PROVIDED ENTRIES
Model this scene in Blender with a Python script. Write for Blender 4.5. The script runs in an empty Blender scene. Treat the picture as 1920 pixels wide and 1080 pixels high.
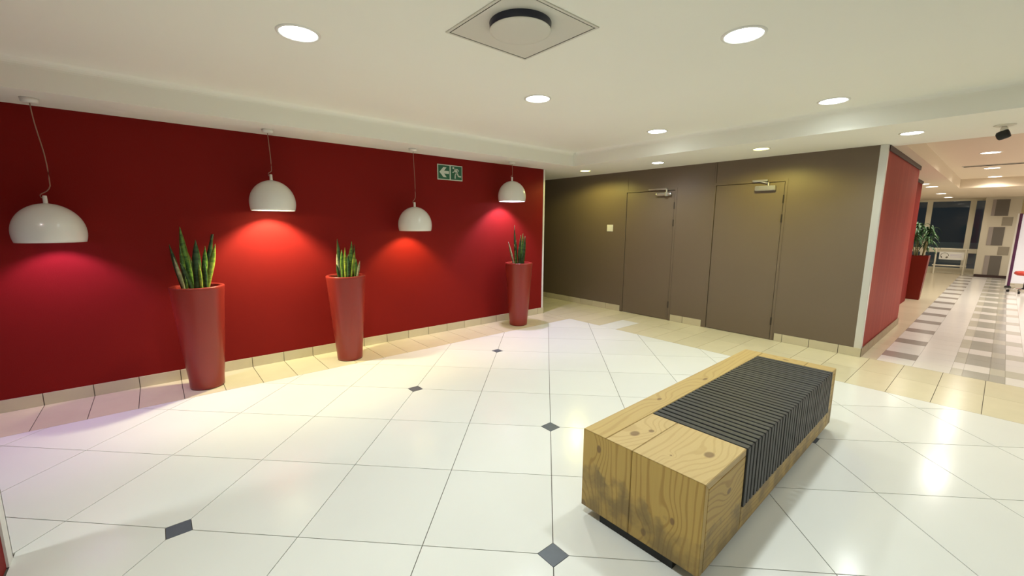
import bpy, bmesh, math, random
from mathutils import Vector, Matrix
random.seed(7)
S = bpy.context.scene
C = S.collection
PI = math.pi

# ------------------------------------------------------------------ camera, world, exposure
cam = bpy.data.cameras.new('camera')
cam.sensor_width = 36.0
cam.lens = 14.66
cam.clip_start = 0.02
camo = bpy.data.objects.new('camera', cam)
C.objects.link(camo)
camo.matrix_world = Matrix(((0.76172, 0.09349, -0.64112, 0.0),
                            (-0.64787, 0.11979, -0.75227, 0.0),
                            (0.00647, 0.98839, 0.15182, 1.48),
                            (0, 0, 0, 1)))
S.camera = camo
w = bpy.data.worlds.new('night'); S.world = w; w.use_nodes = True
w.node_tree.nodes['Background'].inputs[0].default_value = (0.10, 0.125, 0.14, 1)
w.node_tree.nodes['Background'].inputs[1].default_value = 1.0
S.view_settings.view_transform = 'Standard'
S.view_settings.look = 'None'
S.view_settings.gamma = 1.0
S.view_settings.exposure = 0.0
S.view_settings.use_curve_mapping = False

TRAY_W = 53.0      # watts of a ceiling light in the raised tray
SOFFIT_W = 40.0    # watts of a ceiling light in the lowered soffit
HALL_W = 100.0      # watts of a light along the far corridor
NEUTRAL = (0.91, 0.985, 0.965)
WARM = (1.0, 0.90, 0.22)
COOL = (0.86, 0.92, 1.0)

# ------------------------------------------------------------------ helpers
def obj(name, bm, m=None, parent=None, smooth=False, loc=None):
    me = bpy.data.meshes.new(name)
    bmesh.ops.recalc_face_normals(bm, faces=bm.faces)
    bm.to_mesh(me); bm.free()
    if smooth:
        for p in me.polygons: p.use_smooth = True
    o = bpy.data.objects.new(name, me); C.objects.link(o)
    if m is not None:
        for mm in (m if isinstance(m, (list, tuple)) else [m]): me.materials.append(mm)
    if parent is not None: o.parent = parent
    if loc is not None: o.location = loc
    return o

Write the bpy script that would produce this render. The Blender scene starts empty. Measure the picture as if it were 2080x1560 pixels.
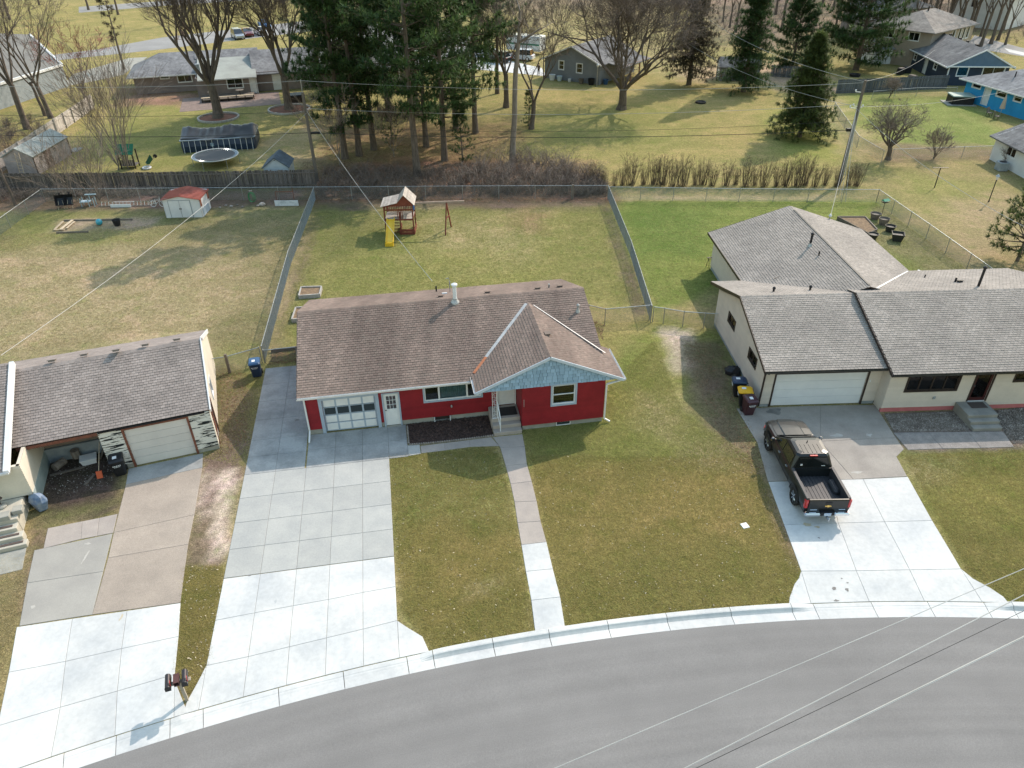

EXERCISE REQUIREMENTS
Please quote the lines of the material, beginning with the first and ending with the one that contains "PI = math.pi", exactly as written and without any pictures.

RESPONSE TO THE TASK
Model this scene in Blender with a Python script. Write for Blender 4.5. The script runs in an empty Blender scene. Treat the picture as 1920 pixels wide and 1080 pixels high.
import bpy, bmesh, math, random
from mathutils import Vector, Matrix
random.seed(7)
S = bpy.context.scene
C = S.collection
PI = math.pi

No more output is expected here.